Contact: Matt Lindstrom, (612) 673-2148

Success of Downtown 100 crime reduction initiative featured at national conference

May 4, 2012 (MINNEAPOLIS) The success of the Downtown 100 initiative – a local partnership that has led to a 74 percent decrease in crimes committed Downtown by top offenders - will be featured at the annual Association of Prosecuting Attorneys Conference being held May 7-8 at Target Headquarters in Minneapolis. The Downtown 100 initiative is being featured at the conference for its success as a high-performance prosecution model. City Attorney Susan Segal, Assistant City Attorney Lois Conroy, and Inspector Kristine Arneson from the Police Department will be presenting at the conference.

The Downtown 100 is as a partnership between local government, business, non-profits, and the community. Between 2010 and 2011, the initiative led to a 74 percent decrease in crimes committed by top offenders in downtown Minneapolis. By working together, the partners focus on the most chronic livability, property, and drug crime offenders in the Downtown area through prosecution, probation, social services, and housing.

The Downtown 100 initiative is funded by the Minneapolis Downtown Improvement District (DID) and it coordinates the work of the Minneapolis Police Department, the Minneapolis City Attorney’s office, the DID SafeZone, the Hennepin County Attorney’s Office, St. Stephen’s Human Services, Hennepin County Community Corrections, the Salvation Army, 1st Precinct neighborhood associations, and other community and business stakeholders.

The Minneapolis Police Department provides lists of top offenders based on crime statistics, and all the partners work together to reduce the chances those people will continue to reoffend. Livability crimes they’ve been involved in often include drug offenses, theft, trespassing, and disorderly conduct.

Through the assistance of a grant from the Minneapolis Downtown Improvement District, there is a Downtown prosecutor and a Downtown probation officer dedicated just to this initiative. The program’s goal is to both reduce crime in the short term and develop solutions for maintaining law-abiding conduct in the long run.

From 2010-2011, the partnership has resulted in a dramatic decrease in crimes committed by the top offenders, a higher number of offenders on supervised probation, and an increase in the number of offenders who have housing, all leading to a safer Downtown.

Crime reduction

In addition to a 74 percent drop in crimes committed by the top 50 chronic offenders in the Downtown Improvement District, crimes committed by those individuals in the greater 1st Precinct dropped 77 percent and were down citywide by 27 percent.
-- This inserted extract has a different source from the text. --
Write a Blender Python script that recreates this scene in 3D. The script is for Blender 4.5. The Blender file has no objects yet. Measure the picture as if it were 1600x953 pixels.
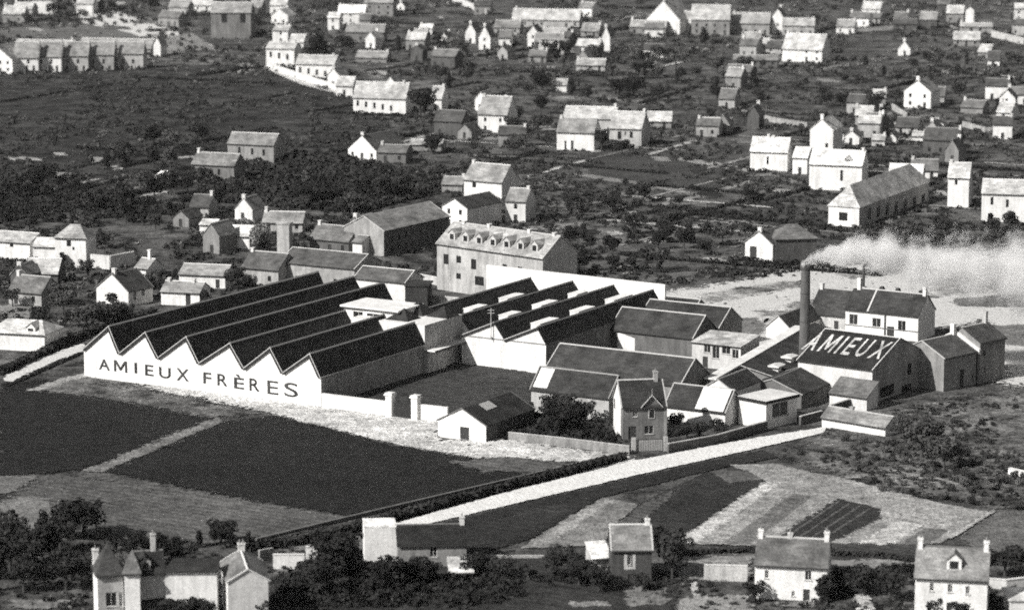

That means those crimes were prevented, not displaced to another part of town.

Probationary tools

Chronic offenders on probation commit fewer crimes than unsupervised offenders. In the first year, 70 percent of offenders had active supervision by a probation officer, and 70 percent also had geographic restrictions imposed that barred them from Downtown.

Downtown Court Watch

The members of the partnership, including representatives from all of the 1st Precinct neighborhoods, gather monthly to share information on crime and to make recommendations for dispositions on upcoming cases for top offenders. The Downtown Court Watch received an award in 2009 from the International Association of Chiefs of Police for the Best Community Policing Plan.

Social services

Obtaining social services for chronic offenders is also key in reducing crime, and those services include things like chemical dependency and mental health services, along with employment assistance. In the first year, 36 percent of offenders were provided with chemical dependency services, and 32 percent were provided with mental health services.

Housing

Another way to reduce crimes committed by chronic offenders is to assist them in obtaining housing. Fifty percent of the top offenders had or obtained a home during the program, compared to 20 percent at the beginning of the program.